The problem says: A bombing plane flies directly above a railroad track. Assume that if a large bomb falls within 40 feet of the track, the track will be sufficiently damaged so that traffic will be disrupted. Let X denote the perpendicular distance from the track that a bomb falls. Assume that
$f_x\left(x\right)=\frac{100-x}{5000}\:I_{\left(0,100\right)}\left(x\right)$
a) Find the probability that a large bomb will disrupt the traffic. b) If the plane can carry three large bombs and uses all three, what is the probability that traffic will be disrupted?
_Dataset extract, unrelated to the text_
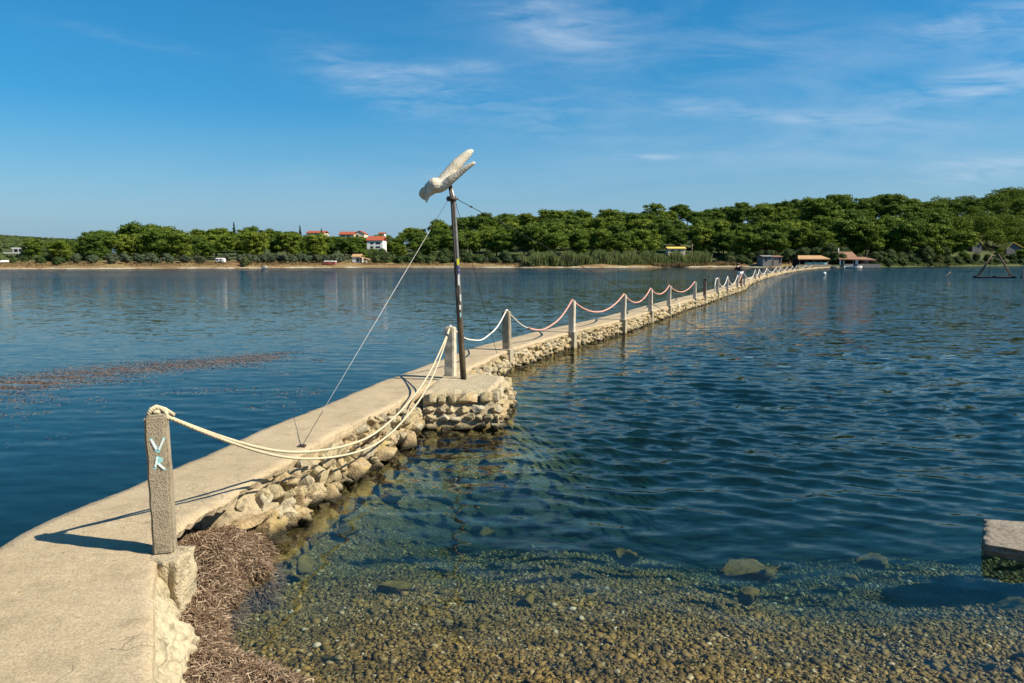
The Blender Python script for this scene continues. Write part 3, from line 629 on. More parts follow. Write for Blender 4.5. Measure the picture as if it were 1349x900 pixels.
for i, (x, y, h, w, m, foot) in enumerate(POSTS):
    ang = math.atan2(*reversed((float(np.interp(y, ys, -NY * nl * 0 + tx)), 1.0))) if False else -math.atan(float(np.interp(y, ys, tx)))
    look = {'post': 'grey-brown concrete', 'post_pale': 'pale concrete', 'post_red': 'reddish', 'wood': 'dark wooden'}[m]
    if i == 0: lab = 'nearest concrete post, grimy, with pale blue painted letters, at the deck edge'; ang = R(14)
    elif i == 1: lab = 'pale concrete post on the square plinth, right beside the bird pole'
    else: lab = '%s post, %s from the near end' % (look, ORD[i])
    po = empty('concrete_post' if m != 'wood' else 'wooden_post', (x, y, DECK - (0.0 if not foot else 0)), ang, lab, 'post', 'rope posts along the causeway')
    lean = [(-0.012, 0.0), (0.004, 0)][i] if i < 2 else (random.uniform(-.02, .02), random.uniform(-.02, .02))
    bm = post_bm(w, h, lean); me = bpy.data.meshes.new('shaft'); bm.to_mesh(me); bm.free(); roughen(me, 0.006 if i else 0.005, 11)
    link('shaft', me, M[m], po)
    if foot:
        mb = MB(); fw = w * 1.5; mb.box((0, 0, -0.36), (fw, fw * 1.05, 0.76), bev=0.012, taper=0.94); fo = mb.build('footing', M['footing'], po); roughen(fo.data, 0.012, 7)
    TOPS.append(Vector((x, y, DECK + h)) + Vector((lean[0], lean[1], 0)))
    if i == 0:
        # painted letters V and an unclear rune-like A / R on the face turned to the viewer
        f = -w / 2 - 0.006
        def stroke(mb, a, b, wd):
            a = Vector(a); b = Vector(b); d = (b - a).normalized(); n = Vector((-d.y, d.x)) * wd / 2
            P = [a + n * random.uniform(.6, 1.1), b + n * random.uniform(.5, 1.1), b - n * random.uniform(.5, 1.1), a - n * random.uniform(.7, 1.2)]; q = [Vector((p.x, f + 0.004, p.y)) for p in P] + [Vector((p.x, f + 0.012, p.y)) for p in P]
            mb.poly(q, [(0, 1, 2, 3), (7, 6, 5, 4), (0, 4, 5, 1), (1, 5, 6, 2), (2, 6, 7, 3), (3, 7, 4, 0)])
        S1 = [((-0.036, 0.645), (-0.004, 0.572)), ((0.032, 0.645), (-0.004, 0.568))]
        S2 = [((-0.006, 0.545), (-0.022, 0.478)), ((-0.012, 0.545), (0.016, 0.525)), ((0.016, 0.525), (-0.012, 0.508)), ((-0.008, 0.51), (0.032, 0.47))]
        for S_, sk in ((S1, (0, 1)), (S2, (0, 3))):
            mb = MB(); f = -w / 2 - 0.005
            for a, b in S_: stroke(mb, a, b, 0.017); f -= 0.0004
            lt = mb.build('painted_letter', M['blue_paint'], po); mb = MB(); f = -w / 2 - 0.0085
            for q in sk:
                a, b = Vector(S_[q][0]), Vector(S_[q][1]); stroke(mb, a.lerp(b, 0.08), a.lerp(b, 0.8), 0.010); f -= 0.0004
            mb.build('white_fill', M['white_paint'], lt)
    if m == 'wood':
        mb = MB(); mb.ball((0.06, 0, h - 0.02), 0.06, 2, (1, 1, 0.8)); mb.box((0, 0, h + 0.01), (w * 1.2, w * 1.2, 0.03), bev=0.01); mb.build('cap', M['darkwood'], po)

# ------------------------------------------------------------------ ropes
def sagpts(a, b, sag, n=28, side=0.0, wob=0.0):
    t = (b - a); nn = Vector((t.y, -t.x, 0)).normalized(); out = []
    for i in range(n + 1):
        s = i / n; p = a.lerp(b, s); q = 4 * s * (1 - s); out.append(p + Vector((0, 0, -sag * q + wob * math.sin(s * 23))) + nn * (side * q + wob * math.sin(s * 17)))
    return out
def wrap(mb, c, w, r, z, turns=1, loose=0.008):
    pts = []
    n = 28 * turns
    for i in range(n + 1):
        a = 2 * math.pi * i / 28; k = 1 / max(abs(math.cos(a)), abs(math.sin(a))); k = min(k, 1.22)
        pts.append((c.x + math.cos(a) * (w / 2 + r + loose) * k, c.y + math.sin(a) * (w / 2 + r + loose) * k, z + 0.02 * i / 28 * 2 + 0.006 * math.sin(a * 3)))
    mb.tube(pts, r, 7)
def rope(i, j, sag, r, mat, label, side=0.03, split=None, double=False, dz=0.0):
    a = TOPS[i] + Vector((0, 0, 0.012 + dz)); b = TOPS[j] + Vector((0, 0, 0.012 + dz)); o = empty('rope', (a.x, a.y, a.z), 0, label, 'rope', 'ropes slung between the posts')
    n = 40 if i < 2 else 24
    pts = sagpts(a, b, sag, n, side, 0.004 if i < 3 else 0.0)
    if split:
        k = int(n * split); mb = MB(); mb.tube(pts[:k + 1], r * 0.6, 8); local(mb.build('strand', M['rope_white'], o)); mb = MB(); mb.tube(pts[k:], r, 8); local(mb.build('strand', M['rope_red'], o))
        mb = MB(); mb.ball(pts[k], r * 1.9, 2, (1.2, 1.2, 1)); mb.tube([pts[k], pts[k] + Vector((-.05, 0, -.04))], r * .5, 6); local(mb.build('knot', M['wood'], o))
    else:
        mb = MB(); mb.tube(pts, r, 9); local(mb.build('strand', M[mat], o))
    mb = MB(); mb.ball(a + Vector((0.0, 0, 0.0)), r * 1.5, 2, (1.2, 1.2, 0.8))
    local(mb.build('hitch', M[mat if not split else 'rope_white'], o)); return o
rope(0, 1, 0.80, 0.0108, 'rope', 'upper of the two thick cream ropes sagging from the nearest post to the plinth post', 0.05)
r2 = rope(0, 1, 0.865, 0.0098, 'rope', 'lower of the two thick cream ropes sagging from the nearest post to the plinth post', 0.12)
for c in list(r2.children):
    if c.name.startswith('hitch'):
        pass
mb = MB(); t0 = TOPS[0]; 
mb.tube([t0 + Vector((-0.035, -0.03, 0.0)), t0 + Vector((-0.02, -0.01, 0.03)), t0 + Vector((0.0, 0.0, 0.04)), t0 + Vector((0.03, 0.03, 0.02)), t0 + Vector((0.06, 0.07, -0.02))], 0.013, 8)
mb.tube([t0 + Vector((-0.03, 0.02, 0.0)), t0 + Vector((0.0, 0.03, 0.025)), t0 + Vector((0.04, 0.02, 0.012)), t0 + Vector((0.06, 0.0, -0.03))], 0.011, 8)
ro = local(mb.build('loop', M['rope'], r2))
rope(1, 2, 0.35, 0.0115, 'rope_white', 'white rope hanging behind the bird pole, from plinth post to the next post', 0.0)
rope(2, 3, 0.50, 0.018, 'rope_red', 'rope whose first third is thin and white and the rest thick and salmon red', 0.0, split=0.32)
names = [(3, 4, 0.37, 'salmon red rope in the longest red span, between the fourth and fifth posts'), (4, 5, 0.33, 'salmon red rope between the fifth and sixth posts from the near end'), (5, 6, 0.24, 'short salmon red rope between the sixth and seventh posts'), (6, 7, 0.33, 'last salmon red rope before the rope-less dark post')]
for i, j, s, lab in names: rope(i, j, s, 0.02, 'rope_red', lab, 0.0)
for i in range(9, 23):
    if i in (12,): continue
    a, b = TOPS[i], TOPS[i + 1]; L = (b - a).length
    rope(i, i + 1, min(0.55, 0.08 * L + 0.12), 0.022 if i < 14 else 0.035, 'rope_red' if i == 11 else 'rope_white', '%s rope far along the causeway, spanning from the %s to the %s post' % ('pinkish' if i == 11 else 'whitish', ORD[i], ORD[i + 1]), 0.0)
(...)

What I did for part a) was:
$\int _0^x\frac{100-x}{5000}\:=\frac{1}{\:5000}\int _0^x\left(100-x\right)dx\:=\frac{1}{\:5000}\int _0^{40}\left(100-x\right)dx\:=\frac{1}{\:5000}\left(100\left(40\right)-\frac{\left(40\right)^2}{2}\right)=F\left(40\right)-F\left(0\right)=0.64-0=0.64$
And for part b) By Bernoulli's distribution
$P\left(x=1\right)=\left(0.64\right)^1\left(1-0.64\right)^{3-1}=\left(0.64\right)\left(0.36\right)^2=0.083$
Thanks in advance if you can confirm my procedure. \end{document}
Part (a) looks OK.
Part (b) is incorrect. The probability of disruption with three bombs should not be lower than the probability of disruption with one bomb.
There are a couple of things going on here:
(1) You are calculating the probability for exactly one bomb causing disruption, when you should be thinking about at least one bomb.
(2) You have a scenario with multiple trials (i.e. binomial distribution) but you're plugging it into the formula for a Bernoulli distribution, which assumes a single trial. Because of this, your formula is missing a term.